I propose some questions below concerning the technical report to
allow one to divide modules into submodules.

Refer to the most recently published draft:

  ftp://ftp.nag.co.uk/sc22wg5/N1401-N1450/N1434.pdf or
  ftp://ftp.nag.co.uk/sc22wg5/N1401-N1450/N1434.ps.gz

I would like your thoughts concerning the syntax to specify the interface
of a procedure declared in a module, with the body defined in a submodule.

1.  Should it be required to specify the submodule in which a procedure
    body that corresponds to an interface is defined?

2.  Assuming the answer to question 1 is yes, should the submodule name
    be specified in each interface, or in the header of a block
    surrounding (potentially) several of them.

As the draft of the technical report is presently written, the answer to
question 1 is "yes," and the answer to question 1 is "in a block header."

Lawrie Schoenfelder has urged that the answer to question 1 should be "no"
and the answer to question 2 should be "in each interface."

Lawrie has further urged that interface bodies should be extended to take
on the job of specifying the interface for procedures that have bodies in
a submodule.  This seems like a natural job, given that interface bodies
already specify the characteristics of procedures that have bodies
elsewhere, i.e., external procedures and dummy procedures.

Lawrie has further urged that as a byproduct of this extension, it should
be allowed to provide interface bodies for module procedures.  One of his
objectives is that generic interface blocks can serve multiple duties:
specifying the interface, that a certain procedure is a specific one for
a generic interface, and that the body is in a submodule.

I'll let Lawrie make his own case for these proposals, and correct any
errors I have made in describing them.

My objection to them is that interface bodies do not access their host
environment by host association (which was, in my opinion, a substantial
blunder).  Module procedures do, and if the technical report passes, so
will submodules.
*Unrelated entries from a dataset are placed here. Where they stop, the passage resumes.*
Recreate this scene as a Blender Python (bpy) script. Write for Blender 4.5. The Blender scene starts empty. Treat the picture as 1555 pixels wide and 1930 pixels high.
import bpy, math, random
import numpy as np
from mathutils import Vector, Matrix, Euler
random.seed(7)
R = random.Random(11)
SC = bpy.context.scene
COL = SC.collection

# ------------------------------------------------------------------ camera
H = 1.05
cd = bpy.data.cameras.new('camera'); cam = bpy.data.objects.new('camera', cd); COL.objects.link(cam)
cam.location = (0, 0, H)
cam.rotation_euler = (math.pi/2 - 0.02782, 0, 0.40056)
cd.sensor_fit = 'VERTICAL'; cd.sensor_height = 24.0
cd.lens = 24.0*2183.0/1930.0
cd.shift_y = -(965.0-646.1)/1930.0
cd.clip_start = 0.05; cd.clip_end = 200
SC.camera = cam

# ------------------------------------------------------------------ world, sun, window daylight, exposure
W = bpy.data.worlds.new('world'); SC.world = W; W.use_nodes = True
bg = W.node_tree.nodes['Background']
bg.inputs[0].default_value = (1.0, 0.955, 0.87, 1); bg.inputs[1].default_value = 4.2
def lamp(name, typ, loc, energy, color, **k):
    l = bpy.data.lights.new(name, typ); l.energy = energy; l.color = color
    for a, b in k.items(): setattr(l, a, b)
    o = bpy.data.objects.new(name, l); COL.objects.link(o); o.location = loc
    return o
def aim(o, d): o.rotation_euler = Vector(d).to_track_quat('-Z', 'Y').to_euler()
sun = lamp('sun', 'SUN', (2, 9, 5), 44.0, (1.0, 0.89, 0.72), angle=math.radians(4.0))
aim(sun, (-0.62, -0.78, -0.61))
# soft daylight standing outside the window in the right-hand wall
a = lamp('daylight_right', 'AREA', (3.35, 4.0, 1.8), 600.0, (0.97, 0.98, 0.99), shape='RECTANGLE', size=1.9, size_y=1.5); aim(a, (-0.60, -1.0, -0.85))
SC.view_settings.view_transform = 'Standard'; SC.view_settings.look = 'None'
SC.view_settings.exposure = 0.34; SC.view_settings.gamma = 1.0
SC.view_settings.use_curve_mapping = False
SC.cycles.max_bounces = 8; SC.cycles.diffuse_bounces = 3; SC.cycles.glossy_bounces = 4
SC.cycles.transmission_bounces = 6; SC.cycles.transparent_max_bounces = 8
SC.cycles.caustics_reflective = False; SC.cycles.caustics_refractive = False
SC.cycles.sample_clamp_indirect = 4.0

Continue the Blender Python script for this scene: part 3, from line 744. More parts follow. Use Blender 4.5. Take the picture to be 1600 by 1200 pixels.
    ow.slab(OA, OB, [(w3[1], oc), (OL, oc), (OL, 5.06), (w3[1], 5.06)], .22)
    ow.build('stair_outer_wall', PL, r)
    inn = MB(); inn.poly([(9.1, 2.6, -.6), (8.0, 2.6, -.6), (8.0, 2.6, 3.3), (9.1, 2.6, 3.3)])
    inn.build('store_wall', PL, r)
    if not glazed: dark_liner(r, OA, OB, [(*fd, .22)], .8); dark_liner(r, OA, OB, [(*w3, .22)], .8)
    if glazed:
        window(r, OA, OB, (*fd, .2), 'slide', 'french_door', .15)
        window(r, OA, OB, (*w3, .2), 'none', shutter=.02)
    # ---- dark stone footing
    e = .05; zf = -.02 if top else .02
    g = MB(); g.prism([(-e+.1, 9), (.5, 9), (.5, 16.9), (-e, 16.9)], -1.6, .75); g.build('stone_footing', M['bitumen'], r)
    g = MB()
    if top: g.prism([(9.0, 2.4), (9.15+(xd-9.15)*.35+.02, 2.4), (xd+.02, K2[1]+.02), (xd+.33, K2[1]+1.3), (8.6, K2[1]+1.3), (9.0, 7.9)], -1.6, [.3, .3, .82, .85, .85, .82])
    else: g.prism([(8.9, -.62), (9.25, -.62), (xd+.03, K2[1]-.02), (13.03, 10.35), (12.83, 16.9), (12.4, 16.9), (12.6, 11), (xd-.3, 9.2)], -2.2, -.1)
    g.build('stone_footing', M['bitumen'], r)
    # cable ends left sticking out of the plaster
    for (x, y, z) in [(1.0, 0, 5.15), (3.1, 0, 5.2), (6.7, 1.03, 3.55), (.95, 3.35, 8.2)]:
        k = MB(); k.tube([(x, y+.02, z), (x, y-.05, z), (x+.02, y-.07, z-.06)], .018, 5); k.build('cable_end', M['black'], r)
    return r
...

It seems inconsistent to use interface bodies in this
way.

The technical report specifies an entity called a "procedure interface
declaration" that has identical syntax to an interface body, but
different semantics, in that procedure interface declarations _do_ access
their environment by host association.  One can tell the difference by
where they appear.  Interface bodies appear only in interface blocks;
procedure interface declarations don't.

3.  Should interface blocks and interface bodies be extended to take on
    the duty of specifying the interface for submodule procedures?